When United Nations Secretary-General Ban Ki-moon was foreign minister of South Korea from 2004 through 2006, he experienced directly how entertainment can shape popular perceptions, when not one but two TV networks began airing miniseries about the lives of Korean diplomats.

Although the series romanticized diplomat life with requisite dashes of love and conflict, the net effect for the foreign ministry was a burnished public image. “Good storytelling is a very strong tool to change the attitudes and minds of people,” Ban recalled in an interview.

Ban said that’s what was on his mind this week as he led a veritable platoon of top U.N. officials, including the heads of UNICEF and the World Health Organization, on a mission to Hollywood to build relationships with the entertainment community and encourage film and television story lines about issues high on the U.N. agenda, such as climate change and violence against women.
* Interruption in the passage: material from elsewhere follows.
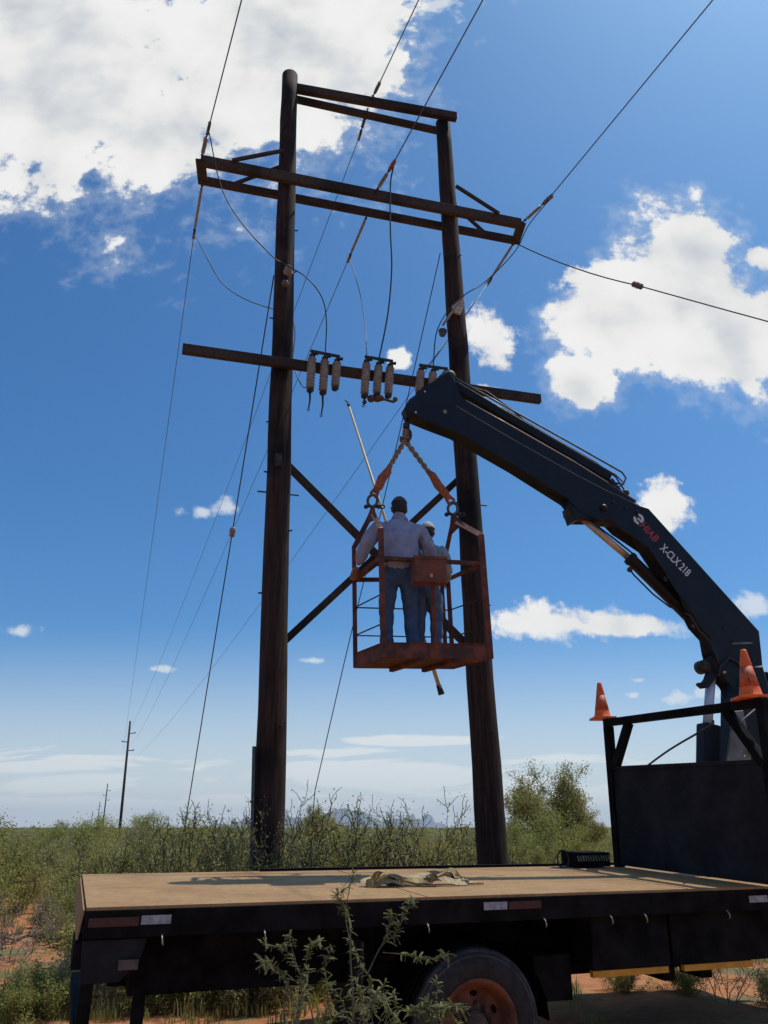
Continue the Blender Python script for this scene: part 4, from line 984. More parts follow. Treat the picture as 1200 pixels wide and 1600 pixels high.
# hot stick
a = onY(543, 628, 9.12); b = onY(690, 1085, 9.12); d = (b - a)
HS = thing('hot_stick', 'long yellow fibreglass pole reaching up past the basket', 'pole tool', b); 
bm = BM(); tube(bm, [a + d * .02 - b, a + d * .975 - b], [.013, .024], 10); obj('rod', bm, M_STICK, HS, True)
bm = BM(); tube(bm, [a + d * .972 - b, V((0, 0, 0))], [.03, .038], 10); obj('rubber_butt', bm, M_GRIP, HS, True)
bm = BM(); tube(bm, [a + d * .02 - b, a - b, a - b + V((-.03, 0, .03))], .011, 6); ball(bm, a + d * .012 - b, .022, 8); obj('hook_head', bm, M_DSTEEL, HS)

# ------------------------------------------------------------------ people
def skin_mesh(nodes, edges, root, sub=2):
    """nodes: {name: (co, rx, ry)}"""
    me = bpy.data.meshes.new('s'); keys = list(nodes); idx = {k: i for i, k in enumerate(keys)}
    me.from_pydata([tuple(nodes[k][0]) for k in keys], [(idx[a], idx[b]) for a, b in edges], [])
    ob = bpy.data.objects.new('s', me); C.objects.link(ob)
    md = ob.modifiers.new('skin', 'SKIN'); md.use_smooth_shade = True; md.branch_smoothing = .6
    sv = me.skin_vertices[0].data
    for k in keys:
        sv[idx[k]].radius = (nodes[k][1], nodes[k][2]); sv[idx[k]].use_root = (k == root)
    s = ob.modifiers.new('sub', 'SUBSURF'); s.levels = s.render_levels = sub
    dg = bpy.context.evaluated_depsgraph_get(); dg.update()
    out = bpy.data.meshes.new_from_object(ob.evaluated_get(dg)); bpy.data.objects.remove(ob); return out
def join_meshes(ms):
    bm = BM()
    for m in ms: bm.from_mesh(m)
    me = bpy.data.meshes.new('body'); bm.to_mesh(me); bm.free(); me.polygons.foreach_set('use_smooth', [True] * len(me.polygons)); return me
def bm_mesh(bm):
    me = bpy.data.meshes.new('x'); bm.to_mesh(me); bm.free(); return me
def hand(wrist, d, palmn, side_, curl=.7, sz=1.0):
    """five-fingered hand: d = direction of the palm, palmn = palm normal, returns meshes"""
    d = V(d).normalized(); n = V(palmn); n = (n - d * n.dot(d)).normalized(); x = d.cross(n) * side_; w_ = V(wrist); out = []
    nodes = {'w': (w_, .026 * sz, .02 * sz), 'p': (w_ + d * .05 * sz, .038 * sz, .017 * sz), 'k': (w_ + d * .09 * sz, .040 * sz, .014 * sz)}
    bm = BM(); M3 = Matrix((x, n, d)).transposed(); ball(bm, w_ + d * .055 * sz, 1, 12, (.042 * sz, .018 * sz, .055 * sz), M3); out.append(bm_mesh(bm))
    for i, (o, L) in enumerate(((-.030, .075), (-.010, .085), (.010, .08), (.029, .062))):
        p = w_ + d * .088 * sz + x * o * sz; a = 0; pts = [w_ + d * .06 * sz + x * o * .8 * sz, p]
        for seg, f in enumerate((.45, .32, .25)):
            a += curl * (.6 + .1 * i) ; p = p + (d * math.cos(a) + n * math.sin(a)) * L * f * sz; pts.append(p)
        bm = BM(); tube(bm, pts, [.010 * sz, .0098 * sz, .009 * sz, .008 * sz, .006 * sz], 8); out.append(bm_mesh(bm))
    p = w_ + d * .03 * sz - x * .03 * sz; q = p + (d * .6 - x * .6 + n * .45).normalized() * .04 * sz; r = q + (d * .8 - x * .05 + n * .6).normalized() * .032 * sz
    bm = BM(); tube(bm, [w_ + d * .02 * sz - x * .01 * sz, p, q, r], [.013 * sz, .013 * sz, .011 * sz, .008 * sz], 8); out.append(bm_mesh(bm))
    return out
def build_person(label, origin, J, facing, shirtm, jeanm, capm, sc=1.0, belly=1.0, hands=None, capbrim=True, name='person'):
    """J: joint dict in local metres; origin between the feet"""
    P = {k: V(v) * sc for k, v in J.items()}
    f = V(facing).normalized(); rt = f.cross(V((0, 0, 1))).normalized()
    g = sc
    def nd(k, a, b=None): return (P[k], a * g, (b if b else a) * g)
    B = belly
    nodes = {'pelvis': nd('pelvis', .120 * B, .09 * B), 'waist': nd('waist', .112 * B, .09 * B), 'chest': nd('chest', .165 * B, .115 * B), 'neckb': nd('neckb', .075, .07), 'neck': nd('neck', .058, .058), 'skull': nd('skull', .074, .086), 'crown': nd('crown', .055, .062)}
    E = [('pelvis', 'waist'), ('waist', 'chest'), ('chest', 'neckb'), ('neckb', 'neck'), ('neck', 'skull'), ('skull', 'crown')]
    for s in 'LR':
        nodes.update({'sh' + s: nd('sh' + s, .072), 'el' + s: nd('el' + s, .046), 'wr' + s: nd('wr' + s, .028, .024), 'hip' + s: nd('hip' + s, .095), 'kn' + s: nd('kn' + s, .062), 'an' + s: nd('an' + s, .042), 'toe' + s: nd('toe' + s, .036, .03)})
        E += [('chest', 'sh' + s), ('sh' + s, 'el' + s), ('el' + s, 'wr' + s), ('pelvis', 'hip' + s), ('hip' + s, 'kn' + s), ('kn' + s, 'an' + s), ('an' + s, 'toe' + s)]
    body = skin_mesh(nodes, E, 'pelvis', 2)
    extra = [body]
    # face: nose, ears, brows, eyes, lips in the same mesh
    hc = P['skull']; bm = BM()
    ball(bm, hc + V((0, 0, .01)) * g, .092 * g, 16, (.86, 1.02, 1.2), Matrix((rt, f, V((0, 0, 1)))).transposed())
    ball(bm, hc + (f * .095 + V((0, 0, -.012))) * g, .017 * g, 8, (.8, 1.2, 1.3)); ball(bm, hc + (f * .075 + V((0, 0, -.075))) * g, .032 * g, 8)
    for s in (-1, 1):
        ball(bm, hc + (rt * s * .083 + f * .0 + V((0, 0, -.01))) * g, .026 * g, 8, (.4, .8, 1.2), Matrix((rt, f, V((0, 0, 1)))).transposed())
        ball(bm, hc + (rt * s * .032 + f * .088 + V((0, 0, .012))) * g, .011 * g, 8)
    ball(bm, hc + (f * .092 + V((0, 0, -.048))) * g, .018 * g, 8, (1.3, .5, .4)); extra.append(bm_mesh(bm))
    for s in 'LR':
        side_ = 1 if s == 'R' else -1; d = (P['wr' + s] - P['el' + s]).normalized()
        hd, pn_ = (hands or {}).get(s, (d, V((0, 0, -1)))); extra += hand(P['wr' + s] + d * .01, hd, pn_, side_, .55, g)
    me = join_meshes(extra); root = link(name, me, M_SKIN); root.location = origin; tag(root, label, 'person', None)
    # shirt
    cn = {'pelvis': (P['pelvis'] + V((0, 0, -.075)), .172 * B * g, .145 * B * g), 'waist': (P['waist'], .165 * B * g, .135 * B * g), 'chest': (P['chest'], .185 * B * g, .135 * B * g), 'neckb': (P['neckb'] + V((0, 0, -.01)), .09 * g, .082 * g), 'collar': (P['neckb'].lerp(P['neck'], .45), .066 * g, .066 * g)}
    CE = [('pelvis', 'waist'), ('waist', 'chest'), ('chest', 'neckb'), ('neckb', 'collar')]
    for s in 'LR':
        cn.update({'sh' + s: (P['sh' + s], .098 * g, .094 * g), 'ue' + s: (P['sh' + s].lerp(P['el' + s], .55), .086 * g, .082 * g), 'el' + s: (P['el' + s], .072 * g, .070 * g), 'wr' + s: (P['el' + s].lerp(P['wr' + s], .92), .043 * g, .04 * g)})
        CE += [('chest', 'sh' + s), ('sh' + s, 'ue' + s), ('ue' + s, 'el' + s), ('el' + s, 'wr' + s)]
    me = skin_mesh(cn, CE, 'pelvis', 3); rr = random.Random(5)
    from mathutils import noise as mn
    me.update()
    for v_ in me.vertices:
        c_ = v_.co; k = mn.noise(V((c_.x * 8 + c_.z * 4, c_.y * 9, c_.z * 3.5))) * .55 + mn.noise(V((c_.x * 20 + 5, c_.y * 20, c_.z * 10))) * .3
        fold = mn.noise(V((c_.x * 15 + c_.z * 2.5, c_.y * 15, c_.z * 3.2 + 7))); fold = (1 - abs(fold) * 3.2) if abs(fold) < .31 else 0
        v_.co = c_ + v_.normal * (k * .030 + fold * .016) * g
    me.polygons.foreach_set('use_smooth', [True] * len(me.polygons)); sh = link('shirt', me, shirtm, root)
    bm = BM(); c0 = P['neckb'].lerp(P['neck'], .35); torus(bm, c0, (P['neck'] - P['neckb']), .058 * g, .022 * g, 18, 7); sh2 = obj('collar', bm, shirtm, sh, True)
    # trousers
    tn = {'waist': (P['waist'] + V((0, 0, .02)), .140 * B * g, .115 * B * g), 'pelvis': (P['pelvis'] + V((0, 0, -.02)), .155 * B * g, .128 * B * g)}; TE = [('waist', 'pelvis')]
    for s in 'LR':
        tn.update({'hip' + s: (P['hip' + s] + V((0, 0, -.03)), .112 * g, .115 * g), 'th' + s: (P['hip' + s].lerp(P['kn' + s], .5), .094 * g, .098 * g), 'kn' + s: (P['kn' + s], .078 * g, .08 * g), 'ca' + s: (P['kn' + s].lerp(P['an' + s], .5), .07 * g, .072 * g), 'an' + s: (P['an' + s] + V((0, 0, .01)), .066 * g, .07 * g)})
        TE += [('pelvis', 'hip' + s), ('hip' + s, 'th' + s), ('th' + s, 'kn' + s), ('kn' + s, 'ca' + s), ('ca' + s, 'an' + s)]
    me = skin_mesh(tn, TE, 'pelvis', 3); me.update()
    for v_ in me.vertices:
        c_ = v_.co; k = mn.noise(V((c_.x * 10, c_.y * 10, c_.z * 12))) * .5; v_.co = c_ + v_.normal * k * .032 * g
    me.polygons.foreach_set('use_smooth', [True] * len(me.polygons)); link('trousers', me, jeanm, root)
    bm = BM(); lathe(bm, P['pelvis'].lerp(P['waist'], .30), P['waist'], [(0, .155 * B * g), (.003, .16 * B * g), (.035, .158 * B * g), (.038, .15 * B * g)], 28)
    for v_ in bm.verts:
        o_ = v_.co - P['pelvis']; o_ -= f * o_.dot(f) * .2; v_.co = P['pelvis'] + o_
    obj('belt', bm, M_GRIP, root, True)
    for s in 'LR':
        bm = BM(); a_ = P['an' + s]; t_ = P['toe' + s]; dd = (t_ - a_); dd.z = 0; dd.normalize()
        ball(bm, a_ + V((0, 0, -.0)) * g, .055 * g, 12, (1, 1, 1.1)); M3 = Matrix((V((0, 0, 1)).cross(dd), dd, V((0, 0, 1)))).transposed(); ball(bm, V((a_.x, a_.y, .047 * g)) + dd * .07 * g, 1, 14, (.05 * g, .145 * g, .045 * g), M3)
        box(bm, V((a_.x, a_.y, .0125)) + dd * .06 * g, (.085 * g, .27 * g, .024), M3, .01); obj('boot', bm, M_BOOT, root, True)
    # hair and cap
    bm = BM(); M3 = Matrix((rt, f, V((0, 0, 1)))).transposed(); ball(bm, hc + (V((0, 0, .012)) - f * .010) * g, .099 * g, 18, (.88, 1.0, 1.18), M3)
    for v_ in list(bm.verts):
        o_ = v_.co - hc; ff = o_.dot(f)
        if (ff > .02 * g and o_.z < .03 * g) or o_.z < -.075 * g: bm.verts.remove(v_)
    bmesh.ops.solidify(bm, geom=bm.faces[:], thickness=.004); obj('hair', bm, M_HAIR, root, True)
    bm = BM(); ball(bm, hc + V((0, 0, .018)) * g, .107 * g, 24, (.9, 1.03, 1.22), M3)
    for v_ in list(bm.verts):
        if (v_.co - hc).z < (.035 if not capbrim else .045) * g: bm.verts.remove(v_)
    bmesh.ops.solidify(bm, geom=bm.faces[:], thickness=.005)
    if capbrim:
        pts = [hc + (rt * math.cos(a) * .085 + f * (.075 + math.sin(a) * .085) + V((0, 0, .05 - .02 * math.sin(a)))) * g for a in [math.pi * k / 10 for k in range(11)]]
        prism(bm, pts, (f * .2 + V((0, 0, 1))), .006)
    ball(bm, hc + V((0, 0, .147)) * g, .009 * g, 8); obj('cap', bm, capm, root, True)
    return root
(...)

“I’m here to talk to the creative community — Hollywood — about how they could help the United Nations’ work,” he said.”I’ve been meeting presidents and prime ministers, and leaders of the business communities, but my audience has always been very limited. If a journalist picks up what I have said, that’s all I can do, but I really want to have the U.N. message coursing continually, and spreading out continuously to the whole world. The creative community, through [TV] and movies, can reach millions and millions of people at once, repeatedly, and then 10 and 20 years after a film’s been made, the messages can be constant.”

Ban was the keynote speaker at a day-long series of panels Tuesday at the Hammer Museum that culminated with a private dinner headlined by President Clinton and attended by industry figures including Universal Studios President Ron Meyer, directors Jason Reitman and Ed Zwick, and actors Kiefer Sutherland and Samuel L. Jackson. In between public events, Ban held private meetings with Anne Hathaway, Maria Bello, Sean Penn and Demi Moore, who came to discuss their particular political passions. Those at the forum were repeatedly reminded of the U.N.’s programs in peacekeeping, health, feeding the hungry and environmental protection.

On one of the panels, filmmaker Terry George (“Hotel Rwanda”) pointed out that there are essentially two U.N.s — one comprising the hundreds of thousands of workers on the ground in war-torn and impoverished countries, and the “monolith in New York.” George is working on a biopic about Sergio Vieira de Mello, the chief of the U.N. mission to Iraq who was killed by a terrorist bomb in 2003.